Chris Moyles claimed to be a used car dealer in £1m tax avoidance scheme

This article is more than 10 years old
Former BBC Radio 1 DJ apologises after tribunal judge rules he ran up paper losses in effort to cut tax bill

Chris Moyles, the former BBC Radio 1 host and TV presenter, claimed to be a used car salesman in a failed attempt to avoid up to £1m in tax.

Moyles attempted to use a tax avoidance scheme called Working Wheels, which involved him telling HM Revenue & Customs he had spent a year "engaged in self-employment as a used car trader", a tax tribunal judge said.

Moyles, who billed himself as the "saviour of Radio 1" before he quit as presenter of the breakfast show in 2012, claimed to have run up £1m of losses selling £3,731 worth of used cars. He tried to offset the claimed £1m loss in the 2007-08 financial year against tax he owed on his other income, including an estimated £700,000 salary from the BBC, which is funded by licence fee payers.

The tribunal judge, Colin Bishopp, said Moyles was trying to use the scheme to make it look like he had incurred vast fees "as though by magic".

Bishopp said it was "quite clear that he [Moyles] entered the scheme for no purpose other than to achieve a tax saving".

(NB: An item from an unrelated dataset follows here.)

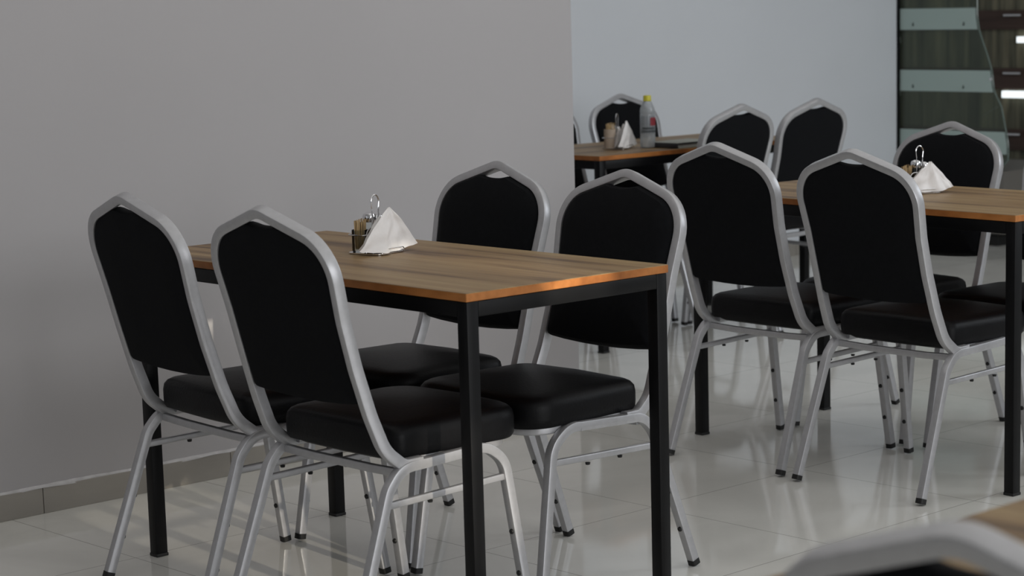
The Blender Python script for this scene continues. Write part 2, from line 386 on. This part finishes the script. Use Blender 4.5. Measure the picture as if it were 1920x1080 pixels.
t2 = copy_tree(t1); t2.location = (1.870, -.024, 0); t2.rotation_euler.z = math.radians(-3.36)
tag(t2, 'middle right oak topped table on black legs, cut by the right photo edge', 'table', G)
t3 = copy_tree(t1); t3.location = (4.062, 2.497, 0); t3.rotation_euler.z = math.radians(90.0)
tag(t3, 'far oak topped table carrying the yellow capped bottle and closed grey book', 'table', G)
t4 = copy_tree(t1); t4.location = (-1.31, -1.845-TL, 0); t4.rotation_euler.z = math.radians(-.2)
tag(t4, 'blurred oak tabletop in the bottom right foreground behind the blurred chair', 'table', G)

# ---------------------------------------------------------------- table condiments
def napkin_mesh(w, h, seed, lean=.12):
    """a paper napkin folded to a standing triangle: two leaves joined at the top, opened at the foot"""
    rnd = random.Random(seed); bm = bmesh.new(); NU, NV = 30, 20
    off = rnd.uniform(0, 50)
    def P(side, u, v):      # u -1..1 , v 0 foot .. 1 top
        hw = w/2*(1-v)**.92+.004
        x = u*hw+.10*w*(1-v)*0+(.012*v)
        gap = (.0018+.0042*(1-v))*(1-abs(u)**2.2)
        tri = abs(((u*1.3+off+v*.5) % 1)-.5)*2; pleat = .007*math.sin(u*4.2+off)*(1-v)**.6+.010*tri*(1-v)*(1-.5*abs(u))-.005*min(1, abs(v-.42-.45*u)*5)*(1-v)+.0045*abs(math.sin(u*5.5+off*2))*(1-v)+.0035*noise.noise((u*3+off, v*3.5, 0))
        y = side*gap+pleat+lean*h*v*.3+.0012*noise.noise((x*60+off, v*5, 0))
        z = h*v+(.010*abs(u)**2)*(1-v)+.002*noise.noise((x*50, off, 2.0))
        return (x, y, max(z, .0006))
    for side in (-1, 1):
        g = [[bm.verts.new(P(side, -1+2*i/NU, j/NV)) for i in range(NU+1)] for j in range(NV+1)]
        for j in range(NV):
            for i in range(NU): bm.faces.new((g[j][i], g[j][i+1], g[j+1][i+1], g[j+1][i]))
    bmesh.ops.remove_doubles(bm, verts=bm.verts, dist=.0004)
    bmesh.ops.solidify(bm, geom=bm.faces[:], thickness=.0009)
    return bm
def caddy(x, y, z, rz, where, lean, np_n=3, kind=0, hs=1):
    """base plate, wire rack and loop handle; jars behind (+Y local), napkins in front (-Y local)"""
    mw = Matrix.Translation((x, y, z)) @ Matrix.Rotation(rz, 4, 'Z')
    root = empty('condiment_caddy', (x, y, z), rz)
    tag(root, 'chrome wire condiment caddy with loop handle '+where, 'caddy', 'condiment caddies on the tables')
    bm = bmesh.new(); outl = fillet([(-.052, 0, 0), (-.052, -.055, 0), (.052, -.055, 0), (.052, .045, 0), (-.052, .045, 0), (-.052, 0, 0)], [0, .02, .02, .02, .02, 0], 6)[:-1]
    loft(bm, [[(p.x, p.y, .0015) for p in outl], [(p.x*1.0, p.y*1.0, .004) for p in outl]]); link('base_plate', bm, M['chrome'], root)
    bm = bmesh.new(); sweep(bm, fillet([(-.011, -.006, .004), (-.011, -.006, .104), (-.014, -.006, .126), (0, -.006, .141), (.014, -.006, .126), (.011, -.006, .104), (.011, -.006, .004)], [0, .02, .014, .016, .014, .02, 0], 7), (0, 1, 0), csec(.0017, 8))
    link('loop_handle', bm, M['chrome'], root)
    for yy, hh, ww in ((-.058, .014, .040), (-.010, .060, .040)):
        bm = bmesh.new(); sweep(bm, fillet([(-ww, yy, .004), (-ww*.9, yy, hh), (ww*.9, yy, hh), (ww, yy, .004)], .016, 6), (0, 1, 0), csec(.0014, 6)); link('napkin_wire', bm, M['chrome'], root)
    bm = bmesh.new(); sweep(bm, fillet([(-.050, -.008, .045), (-.050, .042, .045), (.050, .042, .045), (.050, -.008, .045), (-.05, -.008, .045)], .012, 5), (0, 0, 1), csec(.0013, 6)); link('jar_ring', bm, M['chrome'], root)
    def wp(lx, ly, lz=.0042): return mw @ Vector((lx, ly, lz))
    def jar(lx, ly, h, r, fill, fillm, lid, name, label, cat):
        p = wp(lx, ly); jr = empty(name, p); tag(jr, label+' '+where, cat)
        bm = bmesh.new(); lathe(bm, [(0, 0), (r*.9, 0), (r, .004), (r, h*.8), (r*.86, h*.9), (r*.86, h*.94)], n=20); link('glass_body', bm, M['glass'], jr)
        if fill:
            bm = bmesh.new(); lathe(bm, [(0, .002), (r*.88, .002), (r*.9, .005), (r*.9, h*fill), (0, h*fill+.001)], n=20); link('contents', bm, fillm, jr)
        if lid:
            bm = bmesh.new(); lathe(bm, [(r*.92, h*.86), (r*.97, h*.88), (r*.97, h*1.02), (r*.85, h*1.1), (r*.4, h*1.15), (0, h*1.16)], n=20); link('lid', bm, M['chrome'], jr)
        return jr
    jar(.008, .020, .078, .0165, .62, M['pepper'], True, 'pepper_shaker', 'glass pepper shaker with chrome lid', 'shaker')
    jar(.040, .022, .072, .0150, .5, M['salt'], True, 'salt_shaker', 'glass salt shaker with chrome lid', 'shaker')
    # toothpick pot: cup, picks inside it
    p = wp(-.028, .020) if kind == 0 else wp(-.026, .016); tr = empty('toothpick_holder', p); tag(tr, '%s filled with toothpicks ' % ('small glass pot' if kind == 0 else 'beige cup')+where, 'toothpick pot')
    r = .0185 if kind == 0 else .023; ch_ = .052 if kind == 0 else .074
    bm = bmesh.new(); lathe(bm, [(0, 0), (r*.92, 0), (r, .004), (r, ch_), (r*.94, ch_), (r*.92, .006), (0, .005)], n=20); link('cup', bm, M['glass' if kind == 0 else 'beige'], tr)
    bm = bmesh.new(); rnd = random.Random(7)
    for i in range(46):
        a = rnd.uniform(0, 6.283); q = math.sqrt(rnd.random())*r*.78; a2 = a+rnd.uniform(-.5, .5); q2 = min(q+rnd.uniform(0, .005), r*.84)
        cyl(bm, (q*math.cos(a), q*math.sin(a), .007), (q2*math.cos(a2), q2*math.sin(a2), rnd.uniform(ch_+.016, ch_+.026)), .0011, .0009, 5)
    tag(link('toothpicks', bm, M['toothpick'], tr), kind='stuff')
    names = ['front', 'middle', 'rear']
    for i in range(np_n):
        bm = napkin_mesh([.195, .160, .130][i], [.103, .092, .080][i]*hs, i+int(x*10), lean)
        o = link('paper_napkin', bm, M['napkin']); ly = -.050+.0150*i
        o.matrix_world = mw @ Matrix.Translation(([.0, .006, -.004][i], ly, .0045)) @ Matrix.Rotation(math.radians([2, -5, 6][i]), 4, 'Z')
        tag(o, 'white folded triangular napkin, %s one in the caddy %s' % (names[i], where), 'napkin', 'folded napkins '+where)
caddy(.345, .722, TH, math.radians(10), 'on the table by the grey wall', .3)
caddy(2.262, .585, TH, math.radians(-14), 'on the middle right table', .3, hs=.84)
caddy(3.165, 2.735, TH, math.radians(25), 'on the far table', .3, kind=1)

# water bottle
b = empty('water_bottle', (3.262, 2.655, TH)); tag(b, 'clear plastic water bottle with yellow cap and red mark on the far table', 'bottle')
bm = bmesh.new(); lathe(bm, [(0, .004), (.020, .001), (.0285, .004), (.030, .012), (.030, .045), (.0288, .050), (.030, .056), (.030, .128), (.0288, .136), (.0300, .142), (.027, .158), (.019, .176), (.0135, .184), (.0135, .196)], n=32); link('bottle_body', bm, M['pet'], b)
bm = bmesh.new(); lathe(bm, [(.0135, .183), (.0165, .184), (.0168, .188), (.0155, .189), (.0155, .203), (.0145, .2055), (0, .2055)], n=30); link('cap', bm, M['yellow'], b)
def arc_band(name, z0, z1, a0, a1, r, m, par, jag=0):
    bm = bmesh.new(); n = 14; A = []
    for i in range(n+1):
        a = math.radians(a0+(a1-a0)*i/n); j = jag*math.sin(i*1.9)
        A.append([bm.verts.new((r*math.cos(a), r*math.sin(a), z0+j)), bm.verts.new((r*math.cos(a), r*math.sin(a), z1-j*.6))])
    for p, q in zip(A[:-1], A[1:]): bm.faces.new((p[0], q[0], q[1], p[1]))
    bmesh.ops.solidify(bm, geom=bm.faces[:], thickness=-.0003)
    return link(name, bm, m, par)
lb = arc_band('label', .058, .126, -220, 60, .0302, glass('label_film', (.7, .73, .75), .5, .2, .6, (.42, .46, .50)), b)
arc_band('red_mark', .088, .120, -115, -38, .0307, M['red'], lb, .003)
arc_band('fine_print', .062, .070, -190, -50, .0307, mat('grey_print', (.16, .18, .19), .6), lb)
arc_band('fine_print', .074, .082, -180, -70, .0307, bpy.data.materials['grey_print'], lb)

# closed book / menu lying on the far table
bk = empty('menu_book', (3.385, 2.585, TH), math.radians(2)); tag(bk, 'closed grey menu book lying flat on the far table right of the bottle', 'book')
bm = bmesh.new(); box(bm, (-.105, -.07, 0), (.125, .08, .004), .001); box(bm, (-.105, -.07, .018), (.125, .08, .022), .001); link('cover', bm, M['book'], bk)
bm = bmesh.new(); box(bm, (-.101, -.066, .0041), (.121, .076, .0179)); link('pages', bm, M['pages'], bk, smooth=False)
bm = bmesh.new(); sweep(bm, fillet([(-.104, -.0705, .003), (-.110, -.0705, .011), (-.104, -.0705, .019)], .006, 4)+[], (0, 1, 0), rrect(.003, .002, .0005, 1), cap=True)
box(bm, (-.111, -.07, .001), (-.1055, .08, .021), .0015); box(bm, (-.105, -.0725, .0165), (.125, -.0703, .0215)); link('binding', bm, M['bookedge'], bk)

# scrap on the floor
bm = bmesh.new(); bmesh.ops.create_icosphere(bm, subdivisions=2, radius=.006)
for v in bm.verts: v.co = Vector((v.co.x*1.4, v.co.y, v.co.z*.45+.0028))+Vector((1, .5, 0))*.002*noise.noise(v.co*300)
o = link('paper_scrap', bm, mat('dark_crumb', (.06, .055, .05), .8), loc=(2.62, 2.02, 0)); tag(o, 'tiny dark scrap lying on the pale floor beneath the far table', 'litter')

# ---------------------------------------------------------------- glass display case at far right (side pane in plane x = 6.55)
case = empty('display_case', (6.9, 3.6, 0)); tag(case, 'tall glass sided display case with frosted bands and wavy front edge beyond the right table', 'display case')
iv = Matrix.Translation((-6.9, -3.6, 0))
def cpart(name, bm, m, smooth=True):
    bm.transform(iv); return link(name, bm, m, case, smooth)
curve = [(3.30, .40), (3.243, .462), (3.243, .545), (3.26, .623), (3.287, .738), (3.335, .82), (3.349, .928), (3.375, 1.0), (3.405, 1.07), (3.431, 1.138), (3.442, 1.2), (3.444, 1.29), (3.44, 1.45), (3.45, 1.62)]
def cy(z):
    for (ya, a), (yb, b_) in zip(curve[:-1], curve[1:]):
        if z <= b_: return ya+(yb-ya)*(z-a)/(b_-a)
    return curve[-1][0]
def pane(zs, x0, x1, inset=0):
    bm = bmesh.new(); A = []
    for z in zs:
        y = cy(z)+inset
        A.append([bm.verts.new((x0, y, z)), bm.verts.new((x0, W2-.005, z)), bm.verts.new((x1, W2-.005, z)), bm.verts.new((x1, y, z))])
    for p, q in zip(A[:-1], A[1:]):
        for j in range(4): bm.faces.new((p[j], p[(j+1) % 4], q[(j+1) % 4], q[j]))
    bm.faces.new(A[0][::-1]); bm.faces.new(A[-1]); return bm
zs = [.40+i*(1.22/40) for i in range(41)]
side = cpart('side_pane', pane(zs, 6.555, 6.563), M['pane'])
for z0, z1 in ((.490, .606), (.812, .924), (1.138, 1.250)):
    f = cpart('frosted_band', pane([z0, z0+.03, z0+.06, z0+.09, z1], 6.5515, 6.5545, .004), M['frost'])
bm = bmesh.new(); sweep(bm, [(6.559, cy(z)-.003, z) for z in zs], (1, 0, 0), rrect(.009, .006, .002, 1)); cpart('polished_edge', bm, M['glassedge'])
for z in (.50, .825, 1.155):
    for yy in (3.52, 3.85):
        bm = bmesh.new(); cyl(bm, (6.546, yy, z+.008), (6.5512, yy, z+.008), .004, n=10); box(bm, (6.547, yy-.001, z+.008), (6.5512, yy+.001, z+.022)); cpart('pin', bm, M['frame'])
for z in (.26+.14, ):
    bm = bmesh.new(); box(bm, (6.55, 3.26, .07), (7.30, W2-.005, z), .003); cpart('base_cabinet', bm, M['greige'], False)
bm = bmesh.new(); box(bm, (6.60, 3.33, 0), (7.28, W2-.03, .07)); cpart('plinth', bm, M['rubber'], False)
bm = bmesh.new(); sweep(bm, [(6.559, 3.40, .69), (6.559, 3.30, .74)], (1, 0, 0), csec(.002, 6)); cyl(bm, (6.545, 3.345, .88), (6.565, 3.345, .88), .008, n=12); cpart('glass_clip', bm, M['chrome'])

# dark wall unit beyond it: grained back boards with walnut drawer rows and lit strips
wu = empty('wall_cabinet', (7.75, 4.1, 0)); tag(wu, 'dark grained wall cabinet with walnut drawer rows and lit strips behind the glass case', 'cabinet')
iv2 = Matrix.Translation((-7.75, -4.1, 0))
def upart(name, bm, m, par=None, smooth=False):
    bm.transform(iv2); return link(name, bm, m, par or wu, smooth)
bm = bmesh.new(); box(bm, (7.62, 2.6, .10), (7.94, 5.5, 2.4)); upart('body', bm, M['streak'])
bm = bmesh.new(); box(bm, (7.66, 2.6, 0), (7.94, 5.5, .10)); upart('plinth', bm, M['rubber'])
for z0, z1 in ((.425, .545), (.775, .895), (1.115, 1.225)):
    for y0, y1 in ((2.62, 3.47), (3.48, 4.30), (4.31, 5.00), (5.01, 5.45)):
        bm = bmesh.new(); box(bm, (7.595, y0, z0), (7.62, y1, z1), .002); d = upart('drawer', bm, M['brown'])
        yc = (y0+y1)/2+.03; zc = z1-.028
        bm = bmesh.new(); cyl(bm, (7.575, yc-.06, zc), (7.575, yc+.06, zc), .008, n=10); cyl(bm, (7.575, yc-.05, zc), (7.597, yc-.05, zc), .004, n=8); cyl(bm, (7.575, yc+.05, zc), (7.597, yc+.05, zc), .004, n=8)
        upart('handle', bm, M['chrome'], d, True)
for z0, z1, y1 in ((.725, .765, 4.00), (1.04, 1.075, 3.90)):
    bm = bmesh.new(); box(bm, (7.585, 2.62, z0), (7.615, y1, z1), .003); upart('lit_strip', bm, M['led'])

The former DJ's accountant, Derek Smith, admitted to the tribunal that "the scale of Moyles' borrowing was driven solely by the amount of the tax loss he wanted to achieve, in his case £1m, and that the trading was not carried on for its own sake but was merely a means to an end".

Moyles apologised on Friday night for entering into the scheme. He said on Twitter he took "full responsibility" and had "learnt a valuable lesson".

He said: "Upon advice, I signed up to a scheme which I was assured was legal. Despite this, my knowledge of the dealings of the scheme were naive. I'm not a tax expert and acted on advice I was given. This was a mistake and I accept the ruling without reservation."

Moyles paid £95,000 to enter the Working Wheels scheme set up NT Advisors – whose initials stand for "no tax". Moyles was one of three individuals using the scheme selected to be test cases in the tribunal by HMRC.

The scheme was used by several other celebrities, 450 City fund managers and other high earners.

"None of the appellants took any interest whatever in the details of the purchases and sales; they were indifferent to whether a profit or loss was made," Bishopp said in his ruling. "From their perspective, this was not a trade but a means of securing tax relief."

It is the fourth consecutive tax ruling against NT Advisors, which also set up the Cup Trust, a charity tax scheme which donated just £55,000 of its £176m income.

David Gauke, the exchequer secretary, said: "This case is another example of why taxpayers should not fall for the promises of promoters selling schemes that are all too often too good to be true. Not only will the taxpayer waste money on the fees for these failed schemes, they will still have to pay all the tax, interest and penalties that are due.

"This government has provided HMRC with the resources to tackle these avoidance schemes and HMRC will now pursue the other users of the scheme to make sure all the taxes that are due are paid."